But unless the dynamics change, both of those measures appear headed for defeat in the Senate. Miller said that until the state deals with its depleted transportation trust fund and fiscal problems caused by record investments in public education, it can't afford to enact new revenues that are tied to new spending.

"Both are laudable goals," Miller said of the House's priorities. "Health care continues to be a major issue for our constituents, but ... we have to do two things: one, balance the budget, and two, fund public education. We can't print money."

Miller has tried to speed up the state's consideration of its budget problems -- notably by introducing a slot machine gambling bill and testifying for it in a Senate committee. O'Malley has said he could support slots at the state's racetracks, but he has shown no interest in being bogged down in the debate over slots, as Ehrlich was. Busch, a gambling critic, continues to oppose slots.

Miller didn't press the issue, but not everyone is convinced that they have heard the end of it this year. "I thought it was all going to build up to a mushroom when Thomas V. Mike Miller put in his slots bill," said Sen. George W. Della Jr., a Baltimore Democrat who opposes slots. "Who knows? He still may get the itch to get it moving."

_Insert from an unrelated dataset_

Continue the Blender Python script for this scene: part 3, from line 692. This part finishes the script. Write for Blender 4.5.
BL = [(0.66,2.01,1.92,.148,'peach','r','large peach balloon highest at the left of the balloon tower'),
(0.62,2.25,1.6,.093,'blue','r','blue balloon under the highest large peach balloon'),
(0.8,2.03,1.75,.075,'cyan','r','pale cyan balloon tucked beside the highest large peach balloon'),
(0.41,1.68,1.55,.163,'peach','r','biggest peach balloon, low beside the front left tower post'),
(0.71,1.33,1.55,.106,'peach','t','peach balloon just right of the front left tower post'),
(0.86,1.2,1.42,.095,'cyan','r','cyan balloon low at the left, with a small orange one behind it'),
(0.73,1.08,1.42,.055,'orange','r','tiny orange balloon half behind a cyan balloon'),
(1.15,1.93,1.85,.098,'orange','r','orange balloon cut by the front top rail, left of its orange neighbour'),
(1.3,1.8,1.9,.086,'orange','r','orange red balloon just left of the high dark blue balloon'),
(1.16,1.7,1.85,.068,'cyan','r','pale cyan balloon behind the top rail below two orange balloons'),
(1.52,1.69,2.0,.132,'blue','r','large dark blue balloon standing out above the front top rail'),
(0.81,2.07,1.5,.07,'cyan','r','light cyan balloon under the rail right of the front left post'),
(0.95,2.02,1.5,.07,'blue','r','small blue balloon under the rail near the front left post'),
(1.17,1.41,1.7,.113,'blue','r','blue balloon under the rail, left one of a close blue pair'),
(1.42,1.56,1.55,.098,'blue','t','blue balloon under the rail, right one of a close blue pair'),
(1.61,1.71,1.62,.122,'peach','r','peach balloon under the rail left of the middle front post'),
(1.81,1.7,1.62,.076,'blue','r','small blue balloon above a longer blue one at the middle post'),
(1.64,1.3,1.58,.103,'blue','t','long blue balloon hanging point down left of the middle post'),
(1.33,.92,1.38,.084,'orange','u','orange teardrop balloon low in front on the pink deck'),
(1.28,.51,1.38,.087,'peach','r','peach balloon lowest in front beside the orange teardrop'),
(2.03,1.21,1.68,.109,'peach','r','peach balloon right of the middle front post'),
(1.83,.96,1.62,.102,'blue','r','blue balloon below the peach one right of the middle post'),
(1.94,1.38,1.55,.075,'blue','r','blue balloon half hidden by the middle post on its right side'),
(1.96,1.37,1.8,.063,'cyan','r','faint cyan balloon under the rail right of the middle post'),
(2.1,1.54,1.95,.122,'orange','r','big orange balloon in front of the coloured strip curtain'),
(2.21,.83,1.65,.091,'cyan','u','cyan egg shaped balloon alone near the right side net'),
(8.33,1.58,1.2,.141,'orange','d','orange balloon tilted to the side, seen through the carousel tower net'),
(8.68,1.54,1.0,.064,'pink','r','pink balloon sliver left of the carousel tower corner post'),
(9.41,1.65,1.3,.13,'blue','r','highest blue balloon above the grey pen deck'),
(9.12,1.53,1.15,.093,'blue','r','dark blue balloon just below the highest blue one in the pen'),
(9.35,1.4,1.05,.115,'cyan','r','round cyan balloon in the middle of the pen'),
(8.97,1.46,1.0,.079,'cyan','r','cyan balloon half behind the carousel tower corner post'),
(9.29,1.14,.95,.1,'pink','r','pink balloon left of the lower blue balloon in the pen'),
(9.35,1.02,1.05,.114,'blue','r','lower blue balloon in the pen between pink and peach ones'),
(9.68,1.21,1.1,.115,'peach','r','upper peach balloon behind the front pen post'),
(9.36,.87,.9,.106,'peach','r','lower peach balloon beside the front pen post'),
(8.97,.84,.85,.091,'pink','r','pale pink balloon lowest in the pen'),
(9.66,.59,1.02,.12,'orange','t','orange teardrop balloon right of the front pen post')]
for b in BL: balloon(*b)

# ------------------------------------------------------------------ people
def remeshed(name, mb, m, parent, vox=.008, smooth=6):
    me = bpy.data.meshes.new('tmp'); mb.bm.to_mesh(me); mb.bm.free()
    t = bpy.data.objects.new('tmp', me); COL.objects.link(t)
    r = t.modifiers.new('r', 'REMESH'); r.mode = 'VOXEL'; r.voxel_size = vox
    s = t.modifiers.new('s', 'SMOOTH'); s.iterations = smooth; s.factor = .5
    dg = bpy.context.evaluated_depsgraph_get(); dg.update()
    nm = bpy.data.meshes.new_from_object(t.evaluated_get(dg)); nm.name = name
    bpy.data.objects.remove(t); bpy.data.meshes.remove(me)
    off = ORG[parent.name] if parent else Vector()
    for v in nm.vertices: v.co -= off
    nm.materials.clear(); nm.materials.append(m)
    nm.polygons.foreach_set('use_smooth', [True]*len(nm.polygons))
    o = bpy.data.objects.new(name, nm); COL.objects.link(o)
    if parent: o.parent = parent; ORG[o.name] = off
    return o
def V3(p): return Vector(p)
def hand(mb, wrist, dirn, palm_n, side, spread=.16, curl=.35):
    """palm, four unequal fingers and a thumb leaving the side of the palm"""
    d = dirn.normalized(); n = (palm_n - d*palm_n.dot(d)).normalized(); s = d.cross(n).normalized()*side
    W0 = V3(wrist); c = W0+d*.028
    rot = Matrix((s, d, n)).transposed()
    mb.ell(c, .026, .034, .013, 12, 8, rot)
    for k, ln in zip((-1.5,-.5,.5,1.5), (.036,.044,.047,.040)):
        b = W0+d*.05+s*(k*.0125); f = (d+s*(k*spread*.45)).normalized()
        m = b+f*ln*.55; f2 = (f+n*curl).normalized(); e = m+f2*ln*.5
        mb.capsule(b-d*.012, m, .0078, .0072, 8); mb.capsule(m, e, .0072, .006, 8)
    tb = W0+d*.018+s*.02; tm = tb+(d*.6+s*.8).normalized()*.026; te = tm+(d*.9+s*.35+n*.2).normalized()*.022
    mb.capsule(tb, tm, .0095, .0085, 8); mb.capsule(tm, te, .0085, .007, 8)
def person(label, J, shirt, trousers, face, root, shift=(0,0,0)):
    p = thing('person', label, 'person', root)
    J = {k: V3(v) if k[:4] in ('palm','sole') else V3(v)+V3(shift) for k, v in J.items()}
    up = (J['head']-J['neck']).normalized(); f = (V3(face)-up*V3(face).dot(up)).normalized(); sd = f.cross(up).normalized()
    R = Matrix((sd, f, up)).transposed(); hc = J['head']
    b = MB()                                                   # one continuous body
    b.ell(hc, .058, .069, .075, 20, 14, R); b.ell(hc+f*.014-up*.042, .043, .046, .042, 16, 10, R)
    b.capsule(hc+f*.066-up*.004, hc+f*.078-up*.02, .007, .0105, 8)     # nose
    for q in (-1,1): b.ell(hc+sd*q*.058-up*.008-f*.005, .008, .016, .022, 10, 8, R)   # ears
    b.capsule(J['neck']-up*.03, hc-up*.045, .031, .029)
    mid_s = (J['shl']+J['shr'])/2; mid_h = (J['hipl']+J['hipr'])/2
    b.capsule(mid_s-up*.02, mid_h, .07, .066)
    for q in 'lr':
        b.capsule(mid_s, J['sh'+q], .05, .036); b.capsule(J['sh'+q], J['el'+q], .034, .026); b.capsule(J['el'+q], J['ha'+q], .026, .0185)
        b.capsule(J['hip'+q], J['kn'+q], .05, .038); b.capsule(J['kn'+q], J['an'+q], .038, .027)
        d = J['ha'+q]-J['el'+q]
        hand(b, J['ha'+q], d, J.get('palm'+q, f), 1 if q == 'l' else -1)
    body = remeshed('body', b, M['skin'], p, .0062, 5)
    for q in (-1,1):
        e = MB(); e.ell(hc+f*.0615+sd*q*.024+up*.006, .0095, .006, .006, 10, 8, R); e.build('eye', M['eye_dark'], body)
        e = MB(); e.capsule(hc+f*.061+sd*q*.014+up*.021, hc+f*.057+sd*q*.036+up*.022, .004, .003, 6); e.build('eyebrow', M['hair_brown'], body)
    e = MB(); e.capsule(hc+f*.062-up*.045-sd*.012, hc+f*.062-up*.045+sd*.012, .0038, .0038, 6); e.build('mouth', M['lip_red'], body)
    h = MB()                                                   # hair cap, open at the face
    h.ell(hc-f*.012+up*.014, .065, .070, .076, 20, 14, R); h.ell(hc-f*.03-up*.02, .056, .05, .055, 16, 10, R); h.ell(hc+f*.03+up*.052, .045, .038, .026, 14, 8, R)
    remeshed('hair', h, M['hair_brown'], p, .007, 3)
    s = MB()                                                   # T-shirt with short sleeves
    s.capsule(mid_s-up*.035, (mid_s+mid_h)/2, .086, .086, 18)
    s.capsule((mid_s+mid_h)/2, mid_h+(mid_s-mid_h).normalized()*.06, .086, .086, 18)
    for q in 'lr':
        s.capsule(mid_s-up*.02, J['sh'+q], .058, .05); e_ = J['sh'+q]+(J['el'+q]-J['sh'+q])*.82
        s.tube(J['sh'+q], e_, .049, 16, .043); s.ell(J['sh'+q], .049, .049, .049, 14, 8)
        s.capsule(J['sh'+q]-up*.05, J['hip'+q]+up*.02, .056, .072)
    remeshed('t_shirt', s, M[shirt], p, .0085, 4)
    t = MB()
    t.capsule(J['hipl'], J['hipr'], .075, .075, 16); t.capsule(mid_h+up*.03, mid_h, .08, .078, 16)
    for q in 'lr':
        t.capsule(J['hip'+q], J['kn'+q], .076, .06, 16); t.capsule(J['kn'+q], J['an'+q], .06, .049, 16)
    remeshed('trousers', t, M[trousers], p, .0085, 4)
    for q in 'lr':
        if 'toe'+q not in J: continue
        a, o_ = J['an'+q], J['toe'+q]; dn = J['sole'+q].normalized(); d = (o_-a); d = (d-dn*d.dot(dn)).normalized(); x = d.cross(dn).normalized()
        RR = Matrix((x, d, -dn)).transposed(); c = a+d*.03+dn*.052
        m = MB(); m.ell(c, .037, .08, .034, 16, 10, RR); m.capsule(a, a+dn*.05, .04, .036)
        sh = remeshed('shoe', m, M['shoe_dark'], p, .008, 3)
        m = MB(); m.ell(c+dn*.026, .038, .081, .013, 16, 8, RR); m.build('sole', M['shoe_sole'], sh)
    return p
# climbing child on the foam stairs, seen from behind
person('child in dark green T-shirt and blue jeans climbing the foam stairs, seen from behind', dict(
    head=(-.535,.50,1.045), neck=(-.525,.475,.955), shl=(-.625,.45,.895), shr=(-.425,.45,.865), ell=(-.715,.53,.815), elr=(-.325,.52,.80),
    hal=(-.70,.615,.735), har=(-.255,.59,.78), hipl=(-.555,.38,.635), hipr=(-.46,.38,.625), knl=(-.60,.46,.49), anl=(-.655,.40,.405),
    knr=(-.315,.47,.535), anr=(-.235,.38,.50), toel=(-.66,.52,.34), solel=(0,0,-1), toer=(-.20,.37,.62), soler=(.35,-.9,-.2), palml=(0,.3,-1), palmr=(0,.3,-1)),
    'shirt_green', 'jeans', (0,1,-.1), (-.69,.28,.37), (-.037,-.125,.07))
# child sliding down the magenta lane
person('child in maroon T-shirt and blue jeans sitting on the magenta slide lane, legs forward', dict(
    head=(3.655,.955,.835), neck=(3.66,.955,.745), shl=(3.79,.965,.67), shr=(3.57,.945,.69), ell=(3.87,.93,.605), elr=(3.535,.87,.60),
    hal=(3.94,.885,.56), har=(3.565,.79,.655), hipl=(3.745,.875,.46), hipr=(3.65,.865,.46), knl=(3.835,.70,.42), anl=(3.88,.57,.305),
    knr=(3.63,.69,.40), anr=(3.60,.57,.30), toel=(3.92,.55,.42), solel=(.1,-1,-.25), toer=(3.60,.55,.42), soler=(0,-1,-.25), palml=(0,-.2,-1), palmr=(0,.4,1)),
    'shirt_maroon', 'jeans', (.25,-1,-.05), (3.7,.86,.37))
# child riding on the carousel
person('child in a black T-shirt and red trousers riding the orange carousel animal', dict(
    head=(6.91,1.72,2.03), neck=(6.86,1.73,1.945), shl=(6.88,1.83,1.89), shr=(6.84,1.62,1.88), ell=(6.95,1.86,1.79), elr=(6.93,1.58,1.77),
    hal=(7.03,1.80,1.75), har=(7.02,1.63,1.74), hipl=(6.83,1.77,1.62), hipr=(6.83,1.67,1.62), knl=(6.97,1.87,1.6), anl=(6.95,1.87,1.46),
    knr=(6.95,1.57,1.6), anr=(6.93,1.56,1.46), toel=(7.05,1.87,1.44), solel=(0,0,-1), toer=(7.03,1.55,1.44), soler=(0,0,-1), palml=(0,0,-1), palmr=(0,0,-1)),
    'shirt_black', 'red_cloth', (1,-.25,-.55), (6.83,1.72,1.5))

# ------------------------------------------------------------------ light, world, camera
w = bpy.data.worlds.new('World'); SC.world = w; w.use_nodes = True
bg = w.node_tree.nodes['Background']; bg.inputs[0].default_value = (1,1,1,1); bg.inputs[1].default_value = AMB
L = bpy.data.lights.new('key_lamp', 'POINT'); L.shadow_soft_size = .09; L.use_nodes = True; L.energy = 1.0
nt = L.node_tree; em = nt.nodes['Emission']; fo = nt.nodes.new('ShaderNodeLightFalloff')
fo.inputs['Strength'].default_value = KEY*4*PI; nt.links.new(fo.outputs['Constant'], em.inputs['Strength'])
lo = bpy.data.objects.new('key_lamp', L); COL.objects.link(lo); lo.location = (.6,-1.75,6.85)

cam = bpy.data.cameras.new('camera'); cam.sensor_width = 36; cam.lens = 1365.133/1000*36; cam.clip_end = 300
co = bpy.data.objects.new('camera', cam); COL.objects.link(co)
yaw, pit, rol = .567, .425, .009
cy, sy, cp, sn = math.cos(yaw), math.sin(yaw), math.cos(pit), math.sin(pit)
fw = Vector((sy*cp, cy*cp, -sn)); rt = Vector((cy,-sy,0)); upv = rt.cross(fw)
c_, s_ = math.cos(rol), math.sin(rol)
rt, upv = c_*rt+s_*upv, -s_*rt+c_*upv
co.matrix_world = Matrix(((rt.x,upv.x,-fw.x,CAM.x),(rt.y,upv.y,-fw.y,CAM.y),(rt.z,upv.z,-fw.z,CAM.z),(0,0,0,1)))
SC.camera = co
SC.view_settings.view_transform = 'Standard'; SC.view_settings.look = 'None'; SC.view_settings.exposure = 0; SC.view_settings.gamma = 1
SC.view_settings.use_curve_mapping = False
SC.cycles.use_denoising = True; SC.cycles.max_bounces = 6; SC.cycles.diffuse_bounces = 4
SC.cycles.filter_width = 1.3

O'Malley also said last week that he could support revenue moves this year under the right circumstances. He mentioned the gas tax, though he has not endorsed Miller's plan to raise it by 12 cents to 35.5 cents a gallon. "People who would like to see us move more quickly would also readily acknowledge that there's not a consensus in both houses around the solutions that we need to apply," O'Malley said on MPT. "If we can develop that consensus more quickly, some things may happen this session that could not have been foreseen."

But those who have been through earlier debates over budget shortfalls say the notion that consensus might quickly develop is nonsense. If history is any guide, they say, the good will in Annapolis might come to an abrupt end as soon as lawmakers are forced to take tough votes on taxes, slots and spending cuts.

In 1992, when Maryland's finances were similarly dire, Gov. William Donald Schaefer attempted to pass a package of tax increases to balance the books. But opposition was so strong that the General Assembly failed to pass a budget at the end of its 90-day session for the first time since the current process was created in 1916.

Then, as now, Democrats controlled the legislature and the executive branch. Nonetheless, Schaefer's budget package -- which included temporary income tax increases on high earners, among other measures -- passed only because of the support of two Republican senators, Howard A. Denis of Montgomery County and the late John A. Cade of Anne Arundel. The debate, Denis said, was "horrible."

"It was not a party thing. It was philosophical and geographical," the former senator said. "It was without a doubt the toughest vote of my career."